IF WE MEASURED motorcycles’ badassery like pool pH, we would hold their litmus strips against a grayscale running from chrome to black. In the visual code of street bikes, less chrome reads as younger, cooler, more outlaw and—here’s the salient point—less like Harley-Davidson . In the years after 2008, Harley’s traditionally over-splendid brightwork came to be associated with the brand’s steep prices and the graying clientele.
Our Indian Chief Bobber Dark Horse takes murdered-out styling to its monochromatic limit. New for 2022, the “Dark Horse” specification includes powder-coated exhaust pipes and handlebars as well as gloss-black cylinder heads, tubular frame and telescopic shocks. The tank and fenders can be ordered in three colors—Black Smoke, Sagebrush Smoke, Titanium Smoke—with matte finishes and graphics. This thing is so dark it has an event horizon.
It’s dense enough. Weighing 694 pounds fully fueled and measuring 90 inches long, the Chief Bobber actually counts as one of the company’s midsize bikes, between the Scout streeters and the bagger/touring dreadnoughts such as the Springfield and Roadmaster. Bobber models are, however, endowed with the company’s largest, most bro-tastic engine: a pushrod-actuated, air-cooled, 1,890-cc V-twin, producing a maximum 91 hp at 5,000 rpm, whilst flapping like a pirate flag in a hurricane. Meet the Thunderstroke 116.
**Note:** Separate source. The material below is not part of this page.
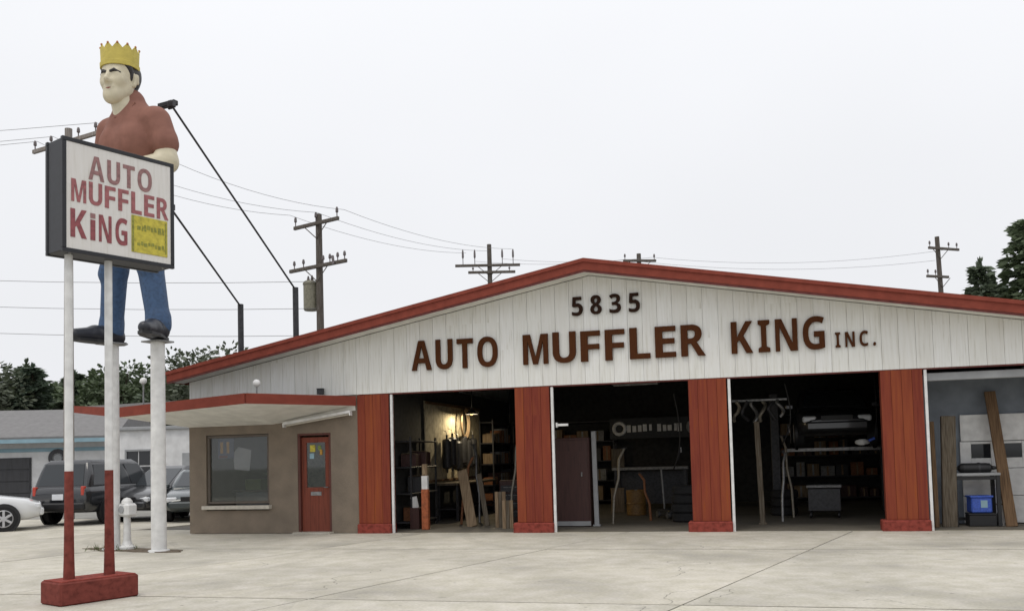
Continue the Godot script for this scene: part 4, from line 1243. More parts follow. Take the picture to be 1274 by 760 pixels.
func make_statue() -> void:
	for q in [[Vector3(-12.20, 0, 3.49), 4.01, "round white steel post under the statue, mostly hidden behind the sign pole"], [Vector3(-10.96, 0, 3.77), 3.95, "round white steel post under the statue, standing closer to the office wall"]]:
		var p := thing("statue_post", q[2], "post", q[0], 0.0, "posts that carry the statue")
		part("pipe", MB.new().tube([Vector3(0, -0.02, 0), Vector3(0, q[1] - 0.03, 0)], [0.14, 0.128], 22), M.white_pole, p)
		part("top_plate", bx(Vector3(0, q[1] - 0.02, 0), Vector3(0.42, 0.03, 0.42), 0.004, Basis(Vector3.UP, -0.2)), M.grey_paint, p)
		part("foot_collar", MB.new().lathe([Vector2(0.20, 0.0), Vector2(0.19, 0.03), Vector2(0.145, 0.04)], 22), M.white_pole, p)
	var s := thing("giant_statue", "giant fibreglass man in a gold crown, maroon shirt and blue jeans", "statue", Vector3(-11.59, 3.98, 3.63), -0.209)
	# trousers, one continuous surface
	var tr := [[Vector3(0, 2.95, 0), Vector3(0, 2.62, 0), 0.46, 0.44, 0.1, 0.72]]
	for sg in [-1.0, 1.0]:
		tr.append([Vector3(0.24 * sg, 2.6, 0), Vector3(0.48 * sg, 1.45, 0.03), 0.30, 0.245, 0.10])
		tr.append([Vector3(0.48 * sg, 1.45, 0.03), Vector3(0.64 * sg, 0.36, -0.02), 0.242, 0.215, 0.08])
		tr.append([Vector3(0.64 * sg, 0.40, -0.02), Vector3(0.645 * sg, 0.27, -0.01), 0.23, 0.242, 0.05])
		tr.append([Vector3(0.42 * sg, 1.56, 0.16), Vector3(0.56 * sg, 1.34, 0.18), 0.14, 0.13, 0.12])
	part("trousers", sdf(tr, 0.036), M.jeans, s)
	part("belt", MB.new().lathe([Vector2(0.47, 2.98), Vector2(0.495, 2.99), Vector2(0.495, 3.09), Vector2(0.47, 3.1)], 28, Transform3D(Basis.from_scale(Vector3(1, 1, 0.73)), Vector3.ZERO)), M.boot, s)
	# shirt
	var sh := [[Vector3(0, 3.1, 0), Vector3(0, 3.75, 0.03), 0.46, 0.60, 0.12, 0.70], [Vector3(0, 3.75, 0.03), Vector3(0, 4.02, 0.0), 0.60, 0.50, 0.14, 0.66],
		[Vector3(-0.42, 4.22, -0.02), Vector3(0.42, 4.22, -0.02), 0.26, 0.26, 0.16], [Vector3(0, 4.32, -0.03), Vector3(0, 4.66, 0.04), 0.42, 0.27, 0.2]]
	for sg in [-1.0, 1.0]:
		sh.append([Vector3(0.26 * sg, 3.86, 0.22), Vector3(0.24 * sg, 3.72, 0.24), 0.24, 0.22, 0.2])
		sh.append([Vector3(0.60 * sg, 4.20, -0.02), Vector3(0.79 * sg, 3.80, -0.05), 0.29, 0.25, 0.08])
		sh.append([Vector3(0.785 * sg, 3.82, -0.05), Vector3(0.80 * sg, 3.74, -0.05), 0.255, 0.265, 0.03])
	var shirt := part("shirt", sdf(sh, 0.034), M.shirt, s)
	# open collar
	for sg in [-1.0, 1.0]:
		part("collar_flap", MB.new().prism(PackedVector2Array([Vector2(0, 0), Vector2(0.26, 0.20), Vector2(0.30, 0.34), Vector2(0.12, 0.30)]), 0.0, 0.03, Transform3D(Basis(Vector3(sg, 0.0, -0.25 * 1.0).normalized(), Vector3(0.0, 0.9, -0.42).normalized(), Vector3(0.12 * sg, 0.42, 0.9).normalized()), Vector3(0.01 * sg, 4.24, 0.40))), M.shirt, shirt)
	# skin: neck and arms
	var sk := [[Vector3(0, 4.30, 0.08), Vector3(-0.06, 4.85, 0.25), 0.25, 0.22, 0.08], [Vector3(0, 4.30, 0.24), Vector3(0, 4.50, 0.24), 0.15, 0.15, 0.1]]
	for sg in [-1.0, 1.0]:
		sk.append([Vector3(0.80 * sg, 3.80, -0.05), Vector3(0.85 * sg, 3.38, -0.06), 0.205, 0.195, 0.06])
		sk.append([Vector3(0.85 * sg, 3.38, -0.06), Vector3(0.52 * sg, 3.10, 0.70), 0.205, 0.13, 0.09])
	part("arms", sdf(sk, 0.034), M.skin, s)
	for sg in [-1.0, 1.0]:
		var fwd := Vector3(-0.30 * sg, 0.02, 0.95).normalized()
		var sd: Vector3 = fwd.cross(Vector3.UP).normalized() * sg
		part("hand", sdf(hand_bones(Vector3(0.52 * sg, 3.10, 0.70), fwd, sd, Vector3.DOWN), 0.021), M.skin, s)
	# boots
	for sg in [-1.0, 1.0]:
		var c := Vector3(0.645 * sg, 0.0, 0.0)
		var f := Vector3(0.62 if sg > 0 else 0.0, 0, 1.0).normalized()
		var bt := [[c + Vector3(0, 0.32, -0.02), c + Vector3(0, 0.2, 0), 0.22, 0.22, 0.08], [c - f * 0.14 + Vector3(0, 0.15, 0), c + f * 0.35 + Vector3(0, 0.17, 0), 0.16, 0.17, 0.08],
			[c + f * 0.35 + Vector3(0, 0.15, 0), c + f * 0.80 + Vector3(0, 0.115, 0), 0.165, 0.115, 0.07]]
		var boot := part("boot", sdf(bt, 0.03), M.boot, s)
		var sole := PackedVector2Array()
		for q in [[-0.32, 0.0], [-0.27, 0.13], [0.1, 0.16], [0.45, 0.185], [0.78, 0.13], [0.93, 0.0], [0.78, -0.13], [0.45, -0.185], [0.1, -0.16], [-0.27, -0.13]]:
			sole.append(Vector2(q[1], -q[0]))
		part("sole", MB.new().prism(sole, 0.0, 0.055, Transform3D(Basis(Vector3(f.z, 0, -f.x), Vector3(-f.x, 0, -f.z), Vector3.UP), c)), M.black, boot)
	# head, turned a little further from the camera
	var hd := holder("head", s, Vector3(-0.07, -0.07, 0.235), Basis(Vector3.UP, 0.22) * Basis.from_scale(Vector3(0.84, 1, 0.84)))
	var hb := [[Vector3(0, 5.22, -0.04), Vector3(0, 5.30, -0.02), 0.385, 0.37, 0.1], [Vector3(0, 5.02, 0.08), Vector3(0, 5.20, 0.06), 0.31, 0.34, 0.1],
		[Vector3(0, 4.86, 0.13), Vector3(0, 4.98, 0.12), 0.245, 0.29, 0.1], [Vector3(-0.06, 4.745, 0.27), Vector3(0.06, 4.745, 0.27), 0.12, 0.12, 0.1],
		[Vector3(-0.22, 4.88, 0.04), Vector3(-0.10, 4.76, 0.24), 0.12, 0.11, 0.1], [Vector3(0.22, 4.88, 0.04), Vector3(0.10, 4.76, 0.24), 0.12, 0.11, 0.1],
		[Vector3(-0.17, 5.17, 0.31), Vector3(0.17, 5.17, 0.31), 0.07, 0.07, 0.06], [Vector3(0, 5.17, 0.37), Vector3(0, 5.01, 0.475), 0.042, 0.062, 0.05],
		[Vector3(-0.06, 4.99, 0.41), Vector3(0.06, 4.99, 0.41), 0.048, 0.048, 0.04], [Vector3(-0.20, 5.04, 0.26), Vector3(-0.18, 5.02, 0.27), 0.10, 0.10, 0.09],
		[Vector3(0.20, 5.04, 0.26), Vector3(0.18, 5.02, 0.27), 0.10, 0.10, 0.09], [Vector3(-0.09, 4.885, 0.36), Vector3(0.09, 4.885, 0.36), 0.045, 0.045, 0.03], [Vector3(-0.07, 4.825, 0.35), Vector3(0.07, 4.825, 0.35), 0.042, 0.042, 0.02]]
	for sg in [-1.0, 1.0]:
		hb.append([Vector3(0.385 * sg, 5.14, -0.04), Vector3(0.375 * sg, 4.98, 0.0), 0.055, 0.045, 0.03])
		hb.append([Vector3(0.40 * sg, 5.17, -0.07), Vector3(0.40 * sg, 5.05, -0.08), 0.045, 0.04, 0.03])
	part("face", sdf(hb, 0.017), M.skin, hd)
	var hr := [[Vector3(0, 5.26, -0.10), Vector3(0, 5.32, -0.08), 0.40, 0.385, 0.08], [Vector3(0, 4.98, -0.13), Vector3(0, 5.15, -0.10), 0.27, 0.35, 0.1]]
	for sg in [-1.0, 1.0]:
		hr.append([Vector3(0.345 * sg, 5.30, 0.10), Vector3(0.355 * sg, 5.08, 0.075), 0.06, 0.03, 0.05])
		hr.append([Vector3(0.30 * sg, 5.34, 0.17), Vector3(0.34 * sg, 5.24, 0.10), 0.07, 0.05, 0.05])
	part("hair", sdf(hr, 0.022), M.hair, hd)
	for sg in [-1.0, 1.0]:
		var ey := part("eye", MB.new().ball(Vector3(0.135 * sg, 5.09, 0.35), Vector3(0.062, 0.034, 0.03)), M.eye, hd)
		part("pupil", MB.new().ball(Vector3(0.135 * sg, 5.09, 0.377), Vector3(0.026, 0.03, 0.008)), M.hair, ey)
		part("eyebrow", MB.new().tube([Vector3(0.045 * sg, 5.165, 0.405), Vector3(0.14 * sg, 5.195, 0.395), Vector3(0.26 * sg, 5.15, 0.315)], [0.030, 0.036, 0.02], 8), M.hair, hd)
	part("mouth", MB.new().tube([Vector3(-0.11, 4.865, 0.385), Vector3(0, 4.853, 0.41), Vector3(0.11, 4.865, 0.385)], [0.008, 0.014, 0.008], 6), mat(Color(0.30, 0.10, 0.08), 0.5), hd)
	# crown: a flared band whose top edge rises in points
	var cr := MB.new()
	var N := 72
	for i in N:
		var q := []
		for e in [i, i + 1]:
			var a: float = TAU * e / N
			var ph := fposmod(e * 12.0 / N, 1.0)
			var top := 5.64 + 0.11 * absf(ph - 0.5) * 2.0
			var dirv := Vector3(sin(a), 0, cos(a))
			q.append([dirv, top])
		for rr in [[0.405, 0.42, 1.0], [0.385, 0.40, -1.0]]:
			cr.quad(q[0][0] * rr[0] + Vector3.UP * 5.32, q[1][0] * rr[0] + Vector3.UP * 5.32, q[1][0] * rr[1] + Vector3.UP * q[1][1], q[0][0] * rr[1] + Vector3.UP * q[0][1], q[0][0] * rr[2])
		cr.quad(q[0][0] * 0.42 + Vector3.UP * q[0][1], q[1][0] * 0.42 + Vector3.UP * q[1][1], q[1][0] * 0.40 + Vector3.UP * q[1][1], q[0][0] * 0.40 + Vector3.UP * q[0][1], Vector3.UP)
		cr.quad(q[0][0] * 0.405 + Vector3.UP * 5.32, q[1][0] * 0.405 + Vector3.UP * 5.32, q[1][0] * 0.385 + Vector3.UP * 5.32, q[0][0] * 0.385 + Vector3.UP * 5.32, Vector3.DOWN)
	var crown := part("crown", cr, M.gold, hd)
	part("crown_band", MB.new().lathe([Vector2(0.408, 5.315), Vector2(0.424, 5.32), Vector2(0.43, 5.40), Vector2(0.416, 5.41)], 48), M.gold, crown)
	for i in 12:
		var a := TAU * i / 12.0
		part("jewel", MB.new().ball(Vector3(sin(a) * 0.415, 5.73, cos(a) * 0.415), Vector3.ONE * 0.026, 8), M.jewel, crown)
	# brace rods to the roof
	for q in [[Vector3(-11.06, 8.72, 3.15), Vector3(-10.63, 5.70, -1.0), "upper", "steel brace rod running from the statue's shoulder down to the roof", "short dark steel post on the roof holding the upper brace rod"], [Vector3(-11.02, 6.62, 3.25), Vector3(-12.11, 5.40, -1.0), "lower", "steel brace rod running from the statue's hip down to the roof", "short dark steel post on the roof nearest the eave, holding the lower rod"]]:
		var rd := thing("brace_rod", q[3], "brace rod", q[0], 0.0, "rods that brace the statue")
		part("rod", MB.new().tube([Vector3.ZERO, q[1] - q[0]], [0.022], 8), M.dark_steel, rd)
		part("clamp", bx(Vector3(0, 0.02, 0), Vector3(0.14, 0.12, 0.10), 0.01), M.dark_steel, rd)
		var ry := roof_y(q[1].x) - 0.05
		var pt := thing("roof_post", q[4], "post", Vector3(q[1].x, ry, q[1].z), 0.0, "brace posts on the roof")
		part("post", MB.new().tube([Vector3.ZERO, Vector3(0, q[1].y - ry + 0.05, 0)], [0.07], 14), M.dark_steel, pt)
		part("flange", bx(Vector3(0, 0.04, 0), Vector3(0.3, 0.02, 0.3), 0.003, Basis(Vector3.BACK, 0.18)), M.dark_steel, pt)
	var br := thing("shoulder_bracket", "black steel bracket behind the statue's shoulder holding the rod", "bracket", Vector3(-11.28, 8.80, 3.02), -0.2)
	part("bar", bx(Vector3(0.05, 0, 0), Vector3(0.46, 0.10, 0.12), 0.012), M.black, br)
	part("eye_plate", bx(Vector3(0.2, -0.06, 0.08), Vector3(0.10, 0.18, 0.05), 0.01), M.black, br)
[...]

The term “bobber” may also require unpacking. As a transitive verb, to “bob” is to cut something shorter. Bobbers are pared back to the essentials: single saddle, bare-minimum lights, instrumentation and fenders. No windshield, footboards, saddlebags or fairings. Beyond naked.
Bobber styling also invokes midcentury cues such as wire wheels and fat tires. And, because bobber customs were often “hardtails”—with the rear springs/dampers cut out and the rear wheel rigidly fixed to the frame—a strongly diagonal stance is standard for the breed: high handlebars, low seat.